Given exercise =>
Write out all the lines again, precisely as they stand, but without the images.

Recorded data =>
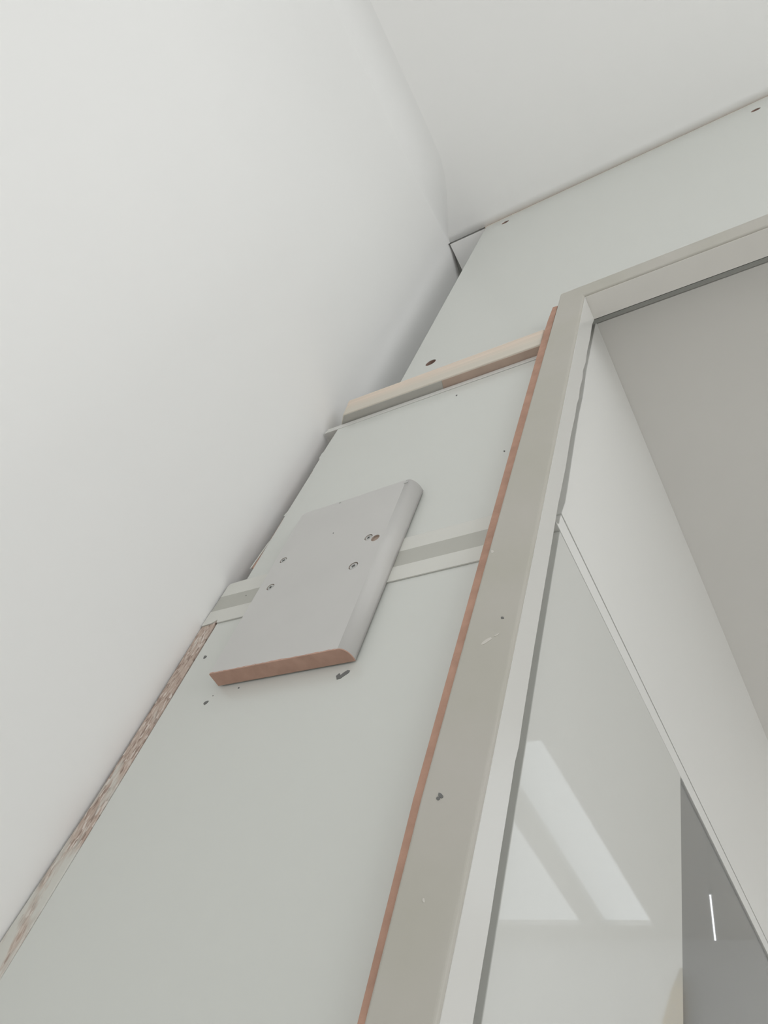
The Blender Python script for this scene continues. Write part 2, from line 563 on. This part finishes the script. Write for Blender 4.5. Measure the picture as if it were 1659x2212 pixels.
link_mesh('torn_strip', plate_mesh([(-0.5284, 0.612), (-0.5300, 0.600), (-0.5335, 0.566), (-0.5322, 0.5665), (-0.5298, 0.590), (-0.5280, 0.604)], 0.3468, 0.0008, bev=0.0001), M_LIP, ub)['label'] = 'loose white sliver of torn edging'
for cx, cz, rx, rz in ((-0.3495, 0.815, 0.0011, 0.0018), (-0.262, 0.651, 0.0009, 0.0014)):
    link_mesh('mark', flake_mesh(blob(cx, cz, rx, rz), 0.3465), M_CHIP, ub)

# ------------------------------------------------------------------ banded joint strip
js = thing('joint_strip', 'flat cream strip with a grey centre band, crossing behind the screwed block to the wall', 'strip', (-0.39, 0.346, 0.4845))
LL = -0.5500
link_mesh('upper_lip', plate_mesh([(-0.2462, 0.5262), (-0.2462, 0.5452), (-0.5285, 0.5452), (-0.5462, 0.5442), (-0.5484, 0.5415), (-0.5490, 0.5246)], 0.3451, 0.0013, bev=0.0002), M_LIP, js)
link_mesh('centre_band', plate_mesh([(-0.2462, 0.5048), (-0.2462, 0.5263), (-0.5489, 0.5263), (-0.5502, 0.5033)], 0.34525, 0.0009, bev=0.0001), M_BAND, js)['label'] = 'grey centre band'
link_mesh('lower_lip', plate_mesh([(-0.2462, 0.4857), (-0.2462, 0.5048), (-0.5502, 0.5033), (-0.5509, 0.4836), (-0.5390, 0.4850), (-0.5328, 0.4885), (-0.5318, 0.4842)], 0.3449, 0.0014, bev=0.0002), M_LIP, js)
link_mesh('mark', flake_mesh(blob(-0.512, 0.5168, 0.0007, 0.0008), 0.34525, 0.0002), M_CHIP, js)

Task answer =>
The Blender Python script for this scene continues. Write part 2, from line 563 on. This part finishes the script. Write for Blender 4.5. Measure the picture as if it were 1659x2212 pixels.
link_mesh('torn_strip', plate_mesh([(-0.5284, 0.612), (-0.5300, 0.600), (-0.5335, 0.566), (-0.5322, 0.5665), (-0.5298, 0.590), (-0.5280, 0.604)], 0.3468, 0.0008, bev=0.0001), M_LIP, ub)['label'] = 'loose white sliver of torn edging'
for cx, cz, rx, rz in ((-0.3495, 0.815, 0.0011, 0.0018), (-0.262, 0.651, 0.0009, 0.0014)):
    link_mesh('mark', flake_mesh(blob(cx, cz, rx, rz), 0.3465), M_CHIP, ub)

# ------------------------------------------------------------------ banded joint strip
js = thing('joint_strip', 'flat cream strip with a grey centre band, crossing behind the screwed block to the wall', 'strip', (-0.39, 0.346, 0.4845))
LL = -0.5500
link_mesh('upper_lip', plate_mesh([(-0.2462, 0.5262), (-0.2462, 0.5452), (-0.5285, 0.5452), (-0.5462, 0.5442), (-0.5484, 0.5415), (-0.5490, 0.5246)], 0.3451, 0.0013, bev=0.0002), M_LIP, js)
link_mesh('centre_band', plate_mesh([(-0.2462, 0.5048), (-0.2462, 0.5263), (-0.5489, 0.5263), (-0.5502, 0.5033)], 0.34525, 0.0009, bev=0.0001), M_BAND, js)['label'] = 'grey centre band'
link_mesh('lower_lip', plate_mesh([(-0.2462, 0.4857), (-0.2462, 0.5048), (-0.5502, 0.5033), (-0.5509, 0.4836), (-0.5390, 0.4850), (-0.5328, 0.4885), (-0.5318, 0.4842)], 0.3449, 0.0014, bev=0.0002), M_LIP, js)
link_mesh('mark', flake_mesh(blob(-0.512, 0.5168, 0.0007, 0.0008), 0.34525, 0.0002), M_CHIP, js)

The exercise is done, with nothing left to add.